Finding 12: The processes for implementing amendments to the Code need to be improved.

Recommendation 17: Amend Code to provide procedural steps for:

  1. requiring collecting societies to consider recommendations of Triennial Code Reviewer to make certain amendments to the Code within a specified time frame, including voting on whether to adopt recommendations,

  2. updating the Code to reflect the agreed amendments within a specified time frame (for example within 60 days),

  3. advising affected stakeholders of the amendments to the Code, including plain English explanation of impact of amendments, and

  4. reporting to the Triennial Code Reviewer on amendments made to the Code, including advising where any recommendation of the Triennial Code Reviewer as to amendment to the Code was not adopted, and the reason/s why.

Finding 13: Collecting societies should consult with affected stakeholders when considering amendments to the Code, to ensure confidence in the review system.

Recommendation 18: Amend the Code to specify that, in circumstances where the collecting societies wish to make an amendment to the Code absent a specific recommendation made pursuant to the triennial review process, such amendments are to be made in a transparent manner and subject to consultation with licensees and members.

Finding 14: The annual review of collecting societies’ compliance with the Code and the triennial review of the operation of the Code itself should be conducted by separate parties.

Recommendation 19: The Code should be amended to separate the administration of the annual review of compliance by collecting societies with the Code from the triennial review of the operation of the Code itself.
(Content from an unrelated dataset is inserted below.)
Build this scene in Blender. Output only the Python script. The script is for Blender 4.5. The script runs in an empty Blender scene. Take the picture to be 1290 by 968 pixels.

The annual review would remain with Code Reviewer, but the triennial review would be conducted by a separate independent body/expert.

Recommendation 20: Amend the Code to require collecting societies to provide information to the Code Reviewer on steps taken to improve the capture and exploitation of data to achieve better business practices, to be assessed in the Code Reviewer’s annual report on compliance with the Code by the collecting societies.